Written task:
Reproduce only the top of the records, down to and including the line containing "sc.camera = co".

------

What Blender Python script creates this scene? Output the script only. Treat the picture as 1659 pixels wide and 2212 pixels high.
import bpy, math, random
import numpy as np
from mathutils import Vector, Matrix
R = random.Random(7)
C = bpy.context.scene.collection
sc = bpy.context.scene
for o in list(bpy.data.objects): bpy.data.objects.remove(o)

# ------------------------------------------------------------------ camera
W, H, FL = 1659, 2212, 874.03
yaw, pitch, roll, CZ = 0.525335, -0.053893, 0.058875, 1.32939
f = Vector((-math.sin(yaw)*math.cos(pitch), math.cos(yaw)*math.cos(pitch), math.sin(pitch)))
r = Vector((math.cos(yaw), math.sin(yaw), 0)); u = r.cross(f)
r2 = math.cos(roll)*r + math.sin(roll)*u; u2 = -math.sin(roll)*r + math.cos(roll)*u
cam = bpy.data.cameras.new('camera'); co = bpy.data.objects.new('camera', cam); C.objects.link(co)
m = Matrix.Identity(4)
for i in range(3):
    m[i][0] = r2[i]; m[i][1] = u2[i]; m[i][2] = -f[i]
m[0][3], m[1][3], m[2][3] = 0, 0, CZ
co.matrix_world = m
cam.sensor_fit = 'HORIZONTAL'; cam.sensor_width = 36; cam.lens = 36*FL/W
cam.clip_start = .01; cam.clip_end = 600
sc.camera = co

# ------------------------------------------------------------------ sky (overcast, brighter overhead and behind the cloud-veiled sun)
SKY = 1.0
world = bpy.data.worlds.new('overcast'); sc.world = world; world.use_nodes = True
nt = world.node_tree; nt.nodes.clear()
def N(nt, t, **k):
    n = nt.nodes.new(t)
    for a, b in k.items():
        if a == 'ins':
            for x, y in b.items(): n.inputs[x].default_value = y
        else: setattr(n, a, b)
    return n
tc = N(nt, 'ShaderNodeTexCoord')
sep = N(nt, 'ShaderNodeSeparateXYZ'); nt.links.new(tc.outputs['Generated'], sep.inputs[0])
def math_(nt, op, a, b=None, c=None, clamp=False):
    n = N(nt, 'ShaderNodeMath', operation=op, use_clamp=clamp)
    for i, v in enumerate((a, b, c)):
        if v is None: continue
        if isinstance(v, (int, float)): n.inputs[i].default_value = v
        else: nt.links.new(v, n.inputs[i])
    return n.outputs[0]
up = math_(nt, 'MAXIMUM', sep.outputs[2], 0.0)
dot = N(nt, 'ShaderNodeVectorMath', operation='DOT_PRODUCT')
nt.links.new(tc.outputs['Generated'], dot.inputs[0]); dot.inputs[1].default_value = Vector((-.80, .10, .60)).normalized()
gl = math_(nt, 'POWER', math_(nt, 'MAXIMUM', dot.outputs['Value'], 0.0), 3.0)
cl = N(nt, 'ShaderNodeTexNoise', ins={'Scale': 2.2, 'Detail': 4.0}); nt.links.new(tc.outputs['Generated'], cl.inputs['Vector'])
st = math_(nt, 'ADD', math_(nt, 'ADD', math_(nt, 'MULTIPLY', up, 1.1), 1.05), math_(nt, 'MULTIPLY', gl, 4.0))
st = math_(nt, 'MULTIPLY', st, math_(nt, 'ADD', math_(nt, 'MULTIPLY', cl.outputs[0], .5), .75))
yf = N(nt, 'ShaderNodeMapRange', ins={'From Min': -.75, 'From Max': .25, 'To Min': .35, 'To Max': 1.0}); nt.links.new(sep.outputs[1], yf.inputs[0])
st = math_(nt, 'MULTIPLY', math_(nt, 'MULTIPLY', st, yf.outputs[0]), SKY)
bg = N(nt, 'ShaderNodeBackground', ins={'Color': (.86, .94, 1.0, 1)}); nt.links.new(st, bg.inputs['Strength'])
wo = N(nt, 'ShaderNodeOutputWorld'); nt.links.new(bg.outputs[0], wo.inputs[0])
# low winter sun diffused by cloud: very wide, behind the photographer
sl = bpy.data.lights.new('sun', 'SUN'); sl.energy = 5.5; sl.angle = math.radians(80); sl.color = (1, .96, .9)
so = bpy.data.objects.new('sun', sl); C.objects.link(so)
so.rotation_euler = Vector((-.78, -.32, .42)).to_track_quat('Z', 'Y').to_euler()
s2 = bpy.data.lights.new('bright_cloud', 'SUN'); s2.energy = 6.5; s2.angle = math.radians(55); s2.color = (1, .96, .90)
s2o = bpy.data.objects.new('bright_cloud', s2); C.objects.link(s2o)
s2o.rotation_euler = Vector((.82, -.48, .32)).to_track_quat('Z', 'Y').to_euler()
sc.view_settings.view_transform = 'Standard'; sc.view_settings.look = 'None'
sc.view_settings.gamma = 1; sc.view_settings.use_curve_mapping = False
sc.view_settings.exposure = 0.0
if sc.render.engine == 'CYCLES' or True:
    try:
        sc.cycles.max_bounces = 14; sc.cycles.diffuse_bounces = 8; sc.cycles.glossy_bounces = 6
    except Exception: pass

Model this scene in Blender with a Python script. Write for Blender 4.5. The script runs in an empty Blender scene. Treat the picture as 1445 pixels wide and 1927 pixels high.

------

Correct output:
What Blender Python script creates this scene? Output the script only. Treat the picture as 1659 pixels wide and 2212 pixels high.
import bpy, math, random
import numpy as np
from mathutils import Vector, Matrix
R = random.Random(7)
C = bpy.context.scene.collection
sc = bpy.context.scene
for o in list(bpy.data.objects): bpy.data.objects.remove(o)

# ------------------------------------------------------------------ camera
W, H, FL = 1659, 2212, 874.03
yaw, pitch, roll, CZ = 0.525335, -0.053893, 0.058875, 1.32939
f = Vector((-math.sin(yaw)*math.cos(pitch), math.cos(yaw)*math.cos(pitch), math.sin(pitch)))
r = Vector((math.cos(yaw), math.sin(yaw), 0)); u = r.cross(f)
r2 = math.cos(roll)*r + math.sin(roll)*u; u2 = -math.sin(roll)*r + math.cos(roll)*u
cam = bpy.data.cameras.new('camera'); co = bpy.data.objects.new('camera', cam); C.objects.link(co)
m = Matrix.Identity(4)
for i in range(3):
    m[i][0] = r2[i]; m[i][1] = u2[i]; m[i][2] = -f[i]
m[0][3], m[1][3], m[2][3] = 0, 0, CZ
co.matrix_world = m
cam.sensor_fit = 'HORIZONTAL'; cam.sensor_width = 36; cam.lens = 36*FL/W
cam.clip_start = .01; cam.clip_end = 600
sc.camera = co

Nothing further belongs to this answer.